**Requirement:**
Retype exactly what runs from the first line of the data to the line with "cam_data.dof.aperture_fstop = 3.6", keeping both of those lines and skipping pictures.

**Supplied data:**
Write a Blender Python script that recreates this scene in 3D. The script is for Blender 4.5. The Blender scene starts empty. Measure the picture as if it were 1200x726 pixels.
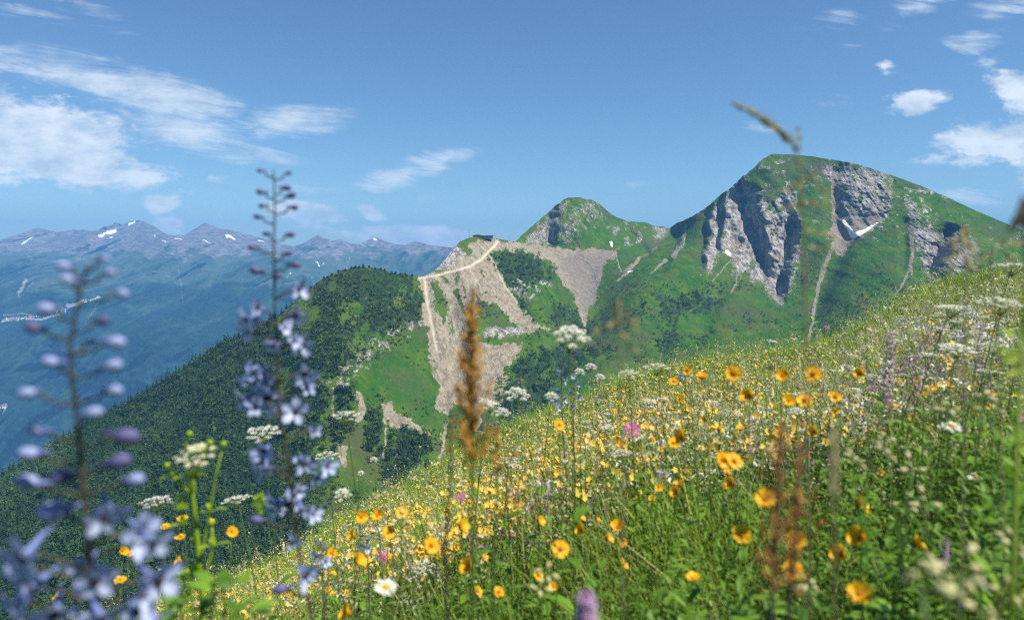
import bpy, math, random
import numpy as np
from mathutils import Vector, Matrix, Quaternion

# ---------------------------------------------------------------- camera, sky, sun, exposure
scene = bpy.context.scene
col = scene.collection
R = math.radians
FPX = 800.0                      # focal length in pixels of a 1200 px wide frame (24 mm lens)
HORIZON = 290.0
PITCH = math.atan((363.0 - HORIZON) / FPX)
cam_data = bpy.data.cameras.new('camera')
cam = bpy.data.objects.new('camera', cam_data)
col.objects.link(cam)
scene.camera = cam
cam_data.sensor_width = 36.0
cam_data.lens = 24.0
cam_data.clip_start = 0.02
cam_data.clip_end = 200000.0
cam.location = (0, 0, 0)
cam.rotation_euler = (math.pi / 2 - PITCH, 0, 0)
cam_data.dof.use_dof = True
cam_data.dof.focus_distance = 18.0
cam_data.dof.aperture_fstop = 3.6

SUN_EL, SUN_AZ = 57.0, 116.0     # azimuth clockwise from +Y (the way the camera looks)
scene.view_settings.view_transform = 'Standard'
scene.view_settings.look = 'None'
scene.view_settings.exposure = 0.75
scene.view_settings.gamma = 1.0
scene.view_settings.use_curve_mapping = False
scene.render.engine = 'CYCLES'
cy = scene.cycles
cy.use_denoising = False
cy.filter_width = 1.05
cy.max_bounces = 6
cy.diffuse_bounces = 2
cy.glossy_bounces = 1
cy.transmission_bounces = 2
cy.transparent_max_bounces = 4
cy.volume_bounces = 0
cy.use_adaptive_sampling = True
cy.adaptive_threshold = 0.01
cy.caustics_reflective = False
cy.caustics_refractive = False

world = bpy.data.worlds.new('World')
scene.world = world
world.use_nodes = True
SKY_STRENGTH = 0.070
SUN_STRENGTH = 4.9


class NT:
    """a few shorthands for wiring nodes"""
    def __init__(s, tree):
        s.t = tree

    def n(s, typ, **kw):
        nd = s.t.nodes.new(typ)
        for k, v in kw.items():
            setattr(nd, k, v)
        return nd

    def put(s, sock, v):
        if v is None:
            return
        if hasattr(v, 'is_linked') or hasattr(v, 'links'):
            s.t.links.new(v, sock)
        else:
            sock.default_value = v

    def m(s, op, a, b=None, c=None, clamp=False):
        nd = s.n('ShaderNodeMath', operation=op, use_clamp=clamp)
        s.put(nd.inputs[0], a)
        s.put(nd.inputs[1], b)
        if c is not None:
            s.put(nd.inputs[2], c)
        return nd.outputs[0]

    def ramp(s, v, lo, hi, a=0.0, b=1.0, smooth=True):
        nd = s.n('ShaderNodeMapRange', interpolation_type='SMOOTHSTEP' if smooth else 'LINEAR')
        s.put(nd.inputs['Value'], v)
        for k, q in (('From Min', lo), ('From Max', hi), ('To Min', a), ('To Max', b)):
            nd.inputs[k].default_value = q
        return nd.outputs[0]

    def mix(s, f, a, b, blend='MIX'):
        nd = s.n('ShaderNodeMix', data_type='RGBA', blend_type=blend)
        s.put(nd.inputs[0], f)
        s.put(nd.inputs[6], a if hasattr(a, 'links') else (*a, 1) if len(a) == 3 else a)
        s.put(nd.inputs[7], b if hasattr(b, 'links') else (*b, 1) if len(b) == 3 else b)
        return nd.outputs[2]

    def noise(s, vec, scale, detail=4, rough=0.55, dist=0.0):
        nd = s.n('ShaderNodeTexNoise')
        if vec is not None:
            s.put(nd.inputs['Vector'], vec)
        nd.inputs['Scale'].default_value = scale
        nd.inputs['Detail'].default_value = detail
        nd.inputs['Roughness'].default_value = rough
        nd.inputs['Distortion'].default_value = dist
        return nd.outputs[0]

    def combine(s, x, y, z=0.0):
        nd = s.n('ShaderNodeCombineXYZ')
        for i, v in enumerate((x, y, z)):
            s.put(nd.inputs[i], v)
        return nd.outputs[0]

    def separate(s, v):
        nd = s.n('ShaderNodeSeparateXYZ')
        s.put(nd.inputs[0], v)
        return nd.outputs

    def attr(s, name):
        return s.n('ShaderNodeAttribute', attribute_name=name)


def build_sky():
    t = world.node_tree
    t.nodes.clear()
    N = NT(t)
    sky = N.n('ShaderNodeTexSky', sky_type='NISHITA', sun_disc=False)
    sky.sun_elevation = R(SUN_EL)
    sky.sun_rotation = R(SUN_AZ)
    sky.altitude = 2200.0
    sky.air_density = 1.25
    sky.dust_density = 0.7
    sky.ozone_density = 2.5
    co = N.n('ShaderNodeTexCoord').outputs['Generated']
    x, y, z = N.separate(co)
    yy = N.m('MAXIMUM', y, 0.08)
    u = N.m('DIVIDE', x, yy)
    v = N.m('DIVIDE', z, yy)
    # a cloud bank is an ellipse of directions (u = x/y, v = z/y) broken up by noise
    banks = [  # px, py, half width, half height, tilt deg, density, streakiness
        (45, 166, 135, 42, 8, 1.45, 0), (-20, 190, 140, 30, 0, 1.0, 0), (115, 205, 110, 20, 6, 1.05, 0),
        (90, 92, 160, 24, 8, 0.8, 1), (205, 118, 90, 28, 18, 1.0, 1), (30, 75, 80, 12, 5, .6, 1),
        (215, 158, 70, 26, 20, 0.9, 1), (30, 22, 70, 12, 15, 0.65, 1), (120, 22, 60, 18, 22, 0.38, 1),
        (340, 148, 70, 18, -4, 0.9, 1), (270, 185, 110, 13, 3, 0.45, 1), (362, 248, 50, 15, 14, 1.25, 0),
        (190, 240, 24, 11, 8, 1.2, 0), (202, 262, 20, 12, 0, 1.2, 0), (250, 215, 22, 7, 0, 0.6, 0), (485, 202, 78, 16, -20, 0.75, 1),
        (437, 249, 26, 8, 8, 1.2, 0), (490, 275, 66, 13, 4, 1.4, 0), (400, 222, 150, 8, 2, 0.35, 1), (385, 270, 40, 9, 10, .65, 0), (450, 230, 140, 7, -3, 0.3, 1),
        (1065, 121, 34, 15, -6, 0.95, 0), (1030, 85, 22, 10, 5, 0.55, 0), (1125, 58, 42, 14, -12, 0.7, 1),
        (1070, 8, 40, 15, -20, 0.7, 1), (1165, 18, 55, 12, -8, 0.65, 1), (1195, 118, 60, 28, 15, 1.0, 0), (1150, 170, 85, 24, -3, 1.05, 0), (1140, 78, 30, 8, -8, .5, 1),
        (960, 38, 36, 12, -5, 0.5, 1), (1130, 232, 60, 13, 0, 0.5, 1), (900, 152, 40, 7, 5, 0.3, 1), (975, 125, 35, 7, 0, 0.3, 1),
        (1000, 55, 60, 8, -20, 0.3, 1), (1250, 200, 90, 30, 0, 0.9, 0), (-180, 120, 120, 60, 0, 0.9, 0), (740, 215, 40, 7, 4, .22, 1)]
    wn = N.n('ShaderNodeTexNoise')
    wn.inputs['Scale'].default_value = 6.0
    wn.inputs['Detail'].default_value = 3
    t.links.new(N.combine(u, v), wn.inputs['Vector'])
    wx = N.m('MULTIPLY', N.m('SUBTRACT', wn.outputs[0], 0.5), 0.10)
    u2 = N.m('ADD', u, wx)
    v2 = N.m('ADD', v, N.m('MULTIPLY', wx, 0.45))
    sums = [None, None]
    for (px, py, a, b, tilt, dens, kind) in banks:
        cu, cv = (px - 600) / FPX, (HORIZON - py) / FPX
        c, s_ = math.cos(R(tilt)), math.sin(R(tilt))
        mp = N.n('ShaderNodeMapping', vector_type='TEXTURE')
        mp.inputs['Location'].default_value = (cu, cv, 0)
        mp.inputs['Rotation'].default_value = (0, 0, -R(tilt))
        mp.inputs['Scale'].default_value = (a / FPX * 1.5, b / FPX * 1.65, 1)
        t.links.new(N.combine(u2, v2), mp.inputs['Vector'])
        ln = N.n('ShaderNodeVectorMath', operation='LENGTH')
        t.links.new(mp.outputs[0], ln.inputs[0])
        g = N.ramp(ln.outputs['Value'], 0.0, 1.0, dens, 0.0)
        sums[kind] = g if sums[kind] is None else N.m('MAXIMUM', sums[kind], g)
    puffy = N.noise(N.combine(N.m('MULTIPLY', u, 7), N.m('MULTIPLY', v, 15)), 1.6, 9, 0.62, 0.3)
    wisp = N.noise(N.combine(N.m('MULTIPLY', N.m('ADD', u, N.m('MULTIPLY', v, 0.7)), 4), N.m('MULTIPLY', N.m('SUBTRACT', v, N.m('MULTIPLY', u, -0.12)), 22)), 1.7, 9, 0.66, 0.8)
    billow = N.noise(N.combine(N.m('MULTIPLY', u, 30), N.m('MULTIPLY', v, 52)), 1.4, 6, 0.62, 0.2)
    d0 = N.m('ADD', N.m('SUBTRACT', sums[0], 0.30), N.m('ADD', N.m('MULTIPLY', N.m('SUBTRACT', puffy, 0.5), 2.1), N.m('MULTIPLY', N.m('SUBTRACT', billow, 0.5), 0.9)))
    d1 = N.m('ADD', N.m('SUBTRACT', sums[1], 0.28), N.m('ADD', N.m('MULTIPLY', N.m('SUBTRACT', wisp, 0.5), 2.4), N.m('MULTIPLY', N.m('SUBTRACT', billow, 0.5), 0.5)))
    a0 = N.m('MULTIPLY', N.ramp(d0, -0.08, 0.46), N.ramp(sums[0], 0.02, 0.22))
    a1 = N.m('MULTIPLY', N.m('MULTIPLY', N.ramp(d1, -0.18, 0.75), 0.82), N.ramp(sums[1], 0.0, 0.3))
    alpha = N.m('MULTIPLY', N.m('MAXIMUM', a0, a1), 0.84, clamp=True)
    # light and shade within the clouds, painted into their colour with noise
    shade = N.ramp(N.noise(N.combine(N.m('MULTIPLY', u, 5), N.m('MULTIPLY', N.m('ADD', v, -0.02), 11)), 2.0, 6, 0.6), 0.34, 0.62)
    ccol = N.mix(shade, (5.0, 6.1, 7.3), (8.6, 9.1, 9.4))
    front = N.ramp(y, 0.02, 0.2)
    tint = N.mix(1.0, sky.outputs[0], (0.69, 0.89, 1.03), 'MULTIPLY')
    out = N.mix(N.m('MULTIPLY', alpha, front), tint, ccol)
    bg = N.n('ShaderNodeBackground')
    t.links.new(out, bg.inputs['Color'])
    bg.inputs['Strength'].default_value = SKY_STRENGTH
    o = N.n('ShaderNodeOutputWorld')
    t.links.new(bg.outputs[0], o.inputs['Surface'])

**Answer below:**
Write a Blender Python script that recreates this scene in 3D. The script is for Blender 4.5. The Blender scene starts empty. Measure the picture as if it were 1200x726 pixels.
import bpy, math, random
import numpy as np
from mathutils import Vector, Matrix, Quaternion

# ---------------------------------------------------------------- camera, sky, sun, exposure
scene = bpy.context.scene
col = scene.collection
R = math.radians
FPX = 800.0                      # focal length in pixels of a 1200 px wide frame (24 mm lens)
HORIZON = 290.0
PITCH = math.atan((363.0 - HORIZON) / FPX)
cam_data = bpy.data.cameras.new('camera')
cam = bpy.data.objects.new('camera', cam_data)
col.objects.link(cam)
scene.camera = cam
cam_data.sensor_width = 36.0
cam_data.lens = 24.0
cam_data.clip_start = 0.02
cam_data.clip_end = 200000.0
cam.location = (0, 0, 0)
cam.rotation_euler = (math.pi / 2 - PITCH, 0, 0)
cam_data.dof.use_dof = True
cam_data.dof.focus_distance = 18.0
cam_data.dof.aperture_fstop = 3.6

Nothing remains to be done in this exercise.